YOUR TASK
Please output the data below exactly as given, starting at its first line and stopping after the line that contains "timber('timber', 'grey timber".
+--
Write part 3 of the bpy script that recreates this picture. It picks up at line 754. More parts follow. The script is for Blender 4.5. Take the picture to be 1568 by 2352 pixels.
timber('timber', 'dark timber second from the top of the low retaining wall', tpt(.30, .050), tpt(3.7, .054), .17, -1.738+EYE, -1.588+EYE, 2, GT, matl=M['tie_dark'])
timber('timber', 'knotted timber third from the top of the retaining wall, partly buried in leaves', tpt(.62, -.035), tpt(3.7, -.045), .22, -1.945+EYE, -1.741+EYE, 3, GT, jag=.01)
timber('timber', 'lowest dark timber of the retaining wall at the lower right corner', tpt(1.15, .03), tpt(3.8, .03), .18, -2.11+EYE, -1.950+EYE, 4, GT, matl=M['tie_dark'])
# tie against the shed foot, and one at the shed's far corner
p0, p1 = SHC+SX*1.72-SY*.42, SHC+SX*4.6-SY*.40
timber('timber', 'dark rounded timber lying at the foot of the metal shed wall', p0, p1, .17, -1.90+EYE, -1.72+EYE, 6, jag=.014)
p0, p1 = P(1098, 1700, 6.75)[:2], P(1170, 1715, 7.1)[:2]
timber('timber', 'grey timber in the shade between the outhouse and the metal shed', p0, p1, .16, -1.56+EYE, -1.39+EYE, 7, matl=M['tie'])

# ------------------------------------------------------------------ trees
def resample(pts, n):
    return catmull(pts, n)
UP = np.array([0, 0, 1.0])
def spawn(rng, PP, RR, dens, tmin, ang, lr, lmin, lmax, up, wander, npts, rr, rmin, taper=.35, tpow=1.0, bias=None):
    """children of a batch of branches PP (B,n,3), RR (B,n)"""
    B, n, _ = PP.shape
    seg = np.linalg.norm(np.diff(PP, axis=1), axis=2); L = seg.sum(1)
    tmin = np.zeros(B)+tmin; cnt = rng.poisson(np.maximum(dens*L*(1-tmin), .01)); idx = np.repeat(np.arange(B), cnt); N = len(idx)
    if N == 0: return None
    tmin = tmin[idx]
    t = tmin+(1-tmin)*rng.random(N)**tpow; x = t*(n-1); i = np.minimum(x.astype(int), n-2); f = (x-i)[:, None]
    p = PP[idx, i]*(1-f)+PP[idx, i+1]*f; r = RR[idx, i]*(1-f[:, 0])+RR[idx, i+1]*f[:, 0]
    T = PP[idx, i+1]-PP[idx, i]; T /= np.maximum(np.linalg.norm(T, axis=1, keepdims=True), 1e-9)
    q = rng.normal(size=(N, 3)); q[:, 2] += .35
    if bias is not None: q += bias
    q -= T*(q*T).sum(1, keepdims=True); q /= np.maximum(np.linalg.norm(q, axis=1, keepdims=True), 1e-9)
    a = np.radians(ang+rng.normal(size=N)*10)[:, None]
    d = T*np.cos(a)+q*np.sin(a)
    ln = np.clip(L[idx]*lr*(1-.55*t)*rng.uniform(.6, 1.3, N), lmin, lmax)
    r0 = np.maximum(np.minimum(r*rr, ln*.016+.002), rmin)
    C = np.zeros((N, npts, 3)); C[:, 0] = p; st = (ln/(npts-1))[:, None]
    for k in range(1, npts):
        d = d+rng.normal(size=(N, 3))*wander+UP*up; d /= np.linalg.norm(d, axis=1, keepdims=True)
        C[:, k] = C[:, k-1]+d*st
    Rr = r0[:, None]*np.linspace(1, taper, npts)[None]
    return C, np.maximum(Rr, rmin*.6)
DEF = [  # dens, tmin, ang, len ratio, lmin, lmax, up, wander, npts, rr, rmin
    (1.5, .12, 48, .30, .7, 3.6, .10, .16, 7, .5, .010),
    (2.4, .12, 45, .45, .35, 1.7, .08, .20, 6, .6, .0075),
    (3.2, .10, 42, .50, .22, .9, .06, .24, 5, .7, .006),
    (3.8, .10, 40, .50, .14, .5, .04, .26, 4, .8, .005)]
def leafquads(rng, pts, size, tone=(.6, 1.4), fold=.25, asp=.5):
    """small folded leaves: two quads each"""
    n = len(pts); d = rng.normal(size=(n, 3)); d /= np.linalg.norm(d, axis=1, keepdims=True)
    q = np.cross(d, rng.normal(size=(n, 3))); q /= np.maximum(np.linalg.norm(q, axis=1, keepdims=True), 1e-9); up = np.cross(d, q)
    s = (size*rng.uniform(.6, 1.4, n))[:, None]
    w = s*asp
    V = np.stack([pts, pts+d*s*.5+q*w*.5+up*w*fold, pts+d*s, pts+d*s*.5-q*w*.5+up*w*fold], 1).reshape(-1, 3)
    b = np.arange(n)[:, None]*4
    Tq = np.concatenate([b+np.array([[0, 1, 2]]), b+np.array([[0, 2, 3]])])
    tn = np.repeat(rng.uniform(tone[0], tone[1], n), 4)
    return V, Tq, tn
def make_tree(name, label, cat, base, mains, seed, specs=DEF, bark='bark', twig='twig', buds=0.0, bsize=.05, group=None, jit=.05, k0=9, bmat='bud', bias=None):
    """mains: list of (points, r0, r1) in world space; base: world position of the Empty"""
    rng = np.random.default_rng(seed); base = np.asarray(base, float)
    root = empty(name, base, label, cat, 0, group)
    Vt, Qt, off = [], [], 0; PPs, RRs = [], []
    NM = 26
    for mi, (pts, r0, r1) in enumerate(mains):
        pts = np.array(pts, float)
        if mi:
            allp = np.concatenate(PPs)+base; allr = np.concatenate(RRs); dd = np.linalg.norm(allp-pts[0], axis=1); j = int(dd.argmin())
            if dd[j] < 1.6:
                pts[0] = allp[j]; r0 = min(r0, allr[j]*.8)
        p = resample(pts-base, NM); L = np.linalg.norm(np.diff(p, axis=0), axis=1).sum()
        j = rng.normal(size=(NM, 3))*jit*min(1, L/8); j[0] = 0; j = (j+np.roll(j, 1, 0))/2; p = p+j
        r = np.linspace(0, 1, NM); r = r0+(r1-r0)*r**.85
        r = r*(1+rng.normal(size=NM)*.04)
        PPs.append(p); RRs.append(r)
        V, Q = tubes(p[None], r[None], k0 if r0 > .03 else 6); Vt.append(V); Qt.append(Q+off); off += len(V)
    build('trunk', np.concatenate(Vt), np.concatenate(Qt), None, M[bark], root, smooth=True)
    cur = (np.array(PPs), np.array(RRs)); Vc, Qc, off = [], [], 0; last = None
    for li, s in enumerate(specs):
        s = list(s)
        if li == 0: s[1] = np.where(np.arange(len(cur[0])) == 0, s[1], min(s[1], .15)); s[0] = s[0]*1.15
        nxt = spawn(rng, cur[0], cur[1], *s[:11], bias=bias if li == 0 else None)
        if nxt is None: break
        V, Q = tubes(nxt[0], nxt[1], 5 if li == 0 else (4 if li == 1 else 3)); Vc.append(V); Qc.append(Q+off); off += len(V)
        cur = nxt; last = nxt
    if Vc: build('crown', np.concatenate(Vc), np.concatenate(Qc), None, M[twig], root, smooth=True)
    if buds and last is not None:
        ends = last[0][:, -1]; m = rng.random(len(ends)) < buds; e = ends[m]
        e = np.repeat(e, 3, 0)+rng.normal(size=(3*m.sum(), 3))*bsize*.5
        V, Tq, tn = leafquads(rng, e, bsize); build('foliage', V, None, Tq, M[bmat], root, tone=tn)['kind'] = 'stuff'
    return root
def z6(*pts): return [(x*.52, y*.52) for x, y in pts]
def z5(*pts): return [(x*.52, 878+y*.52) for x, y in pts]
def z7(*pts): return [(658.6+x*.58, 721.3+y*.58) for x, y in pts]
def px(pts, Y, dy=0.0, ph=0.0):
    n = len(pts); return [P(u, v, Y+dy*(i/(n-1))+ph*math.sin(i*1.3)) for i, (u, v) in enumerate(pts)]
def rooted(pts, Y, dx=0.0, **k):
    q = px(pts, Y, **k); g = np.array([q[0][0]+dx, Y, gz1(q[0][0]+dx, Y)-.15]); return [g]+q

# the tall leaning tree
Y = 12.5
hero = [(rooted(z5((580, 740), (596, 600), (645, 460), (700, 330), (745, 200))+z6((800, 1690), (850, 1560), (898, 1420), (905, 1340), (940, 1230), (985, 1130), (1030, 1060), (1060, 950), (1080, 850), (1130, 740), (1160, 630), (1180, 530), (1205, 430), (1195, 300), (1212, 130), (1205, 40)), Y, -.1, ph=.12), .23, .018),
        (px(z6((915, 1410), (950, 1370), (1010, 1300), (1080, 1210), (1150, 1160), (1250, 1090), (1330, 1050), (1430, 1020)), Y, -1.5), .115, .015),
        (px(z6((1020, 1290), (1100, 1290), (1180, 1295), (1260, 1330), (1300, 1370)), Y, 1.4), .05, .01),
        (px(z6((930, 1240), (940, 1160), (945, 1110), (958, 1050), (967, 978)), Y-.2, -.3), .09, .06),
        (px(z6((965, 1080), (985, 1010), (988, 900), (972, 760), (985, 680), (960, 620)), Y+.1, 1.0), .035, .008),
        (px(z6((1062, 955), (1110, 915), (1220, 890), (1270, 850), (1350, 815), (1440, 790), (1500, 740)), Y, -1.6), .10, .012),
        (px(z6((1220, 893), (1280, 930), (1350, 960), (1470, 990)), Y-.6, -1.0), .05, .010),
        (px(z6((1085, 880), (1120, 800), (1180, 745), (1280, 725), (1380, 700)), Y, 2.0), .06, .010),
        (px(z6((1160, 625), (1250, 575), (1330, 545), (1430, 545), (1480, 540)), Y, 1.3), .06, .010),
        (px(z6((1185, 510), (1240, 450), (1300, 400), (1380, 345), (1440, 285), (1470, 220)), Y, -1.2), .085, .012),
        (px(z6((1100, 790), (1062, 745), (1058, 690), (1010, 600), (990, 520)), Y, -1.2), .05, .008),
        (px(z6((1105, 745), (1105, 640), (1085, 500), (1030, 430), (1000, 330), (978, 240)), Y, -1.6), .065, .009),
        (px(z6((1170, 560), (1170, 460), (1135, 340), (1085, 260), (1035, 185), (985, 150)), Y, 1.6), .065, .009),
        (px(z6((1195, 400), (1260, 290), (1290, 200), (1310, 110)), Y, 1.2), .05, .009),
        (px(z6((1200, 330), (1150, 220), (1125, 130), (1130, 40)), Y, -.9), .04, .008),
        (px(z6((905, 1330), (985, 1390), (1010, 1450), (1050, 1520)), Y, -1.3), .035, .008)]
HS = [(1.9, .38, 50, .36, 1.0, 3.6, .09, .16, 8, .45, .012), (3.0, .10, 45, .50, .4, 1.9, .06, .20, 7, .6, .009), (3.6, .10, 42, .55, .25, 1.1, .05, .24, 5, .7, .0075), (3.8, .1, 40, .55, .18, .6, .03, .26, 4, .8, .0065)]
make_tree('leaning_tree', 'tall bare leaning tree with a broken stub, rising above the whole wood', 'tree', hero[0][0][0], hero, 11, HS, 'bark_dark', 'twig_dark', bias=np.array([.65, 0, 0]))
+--
WRITTEN REPLY
Write part 3 of the bpy script that recreates this picture. It picks up at line 754. More parts follow. The script is for Blender 4.5. Take the picture to be 1568 by 2352 pixels.
timber('timber', 'dark timber second from the top of the low retaining wall', tpt(.30, .050), tpt(3.7, .054), .17, -1.738+EYE, -1.588+EYE, 2, GT, matl=M['tie_dark'])
timber('timber', 'knotted timber third from the top of the retaining wall, partly buried in leaves', tpt(.62, -.035), tpt(3.7, -.045), .22, -1.945+EYE, -1.741+EYE, 3, GT, jag=.01)
timber('timber', 'lowest dark timber of the retaining wall at the lower right corner', tpt(1.15, .03), tpt(3.8, .03), .18, -2.11+EYE, -1.950+EYE, 4, GT, matl=M['tie_dark'])
# tie against the shed foot, and one at the shed's far corner
p0, p1 = SHC+SX*1.72-SY*.42, SHC+SX*4.6-SY*.40
timber('timber', 'dark rounded timber lying at the foot of the metal shed wall', p0, p1, .17, -1.90+EYE, -1.72+EYE, 6, jag=.014)
p0, p1 = P(1098, 1700, 6.75)[:2], P(1170, 1715, 7.1)[:2]
timber('timber', 'grey timber in the shade between the outhouse and the metal shed', p0, p1, .16, -1.56+EYE, -1.39+EYE, 7, matl=M['tie'])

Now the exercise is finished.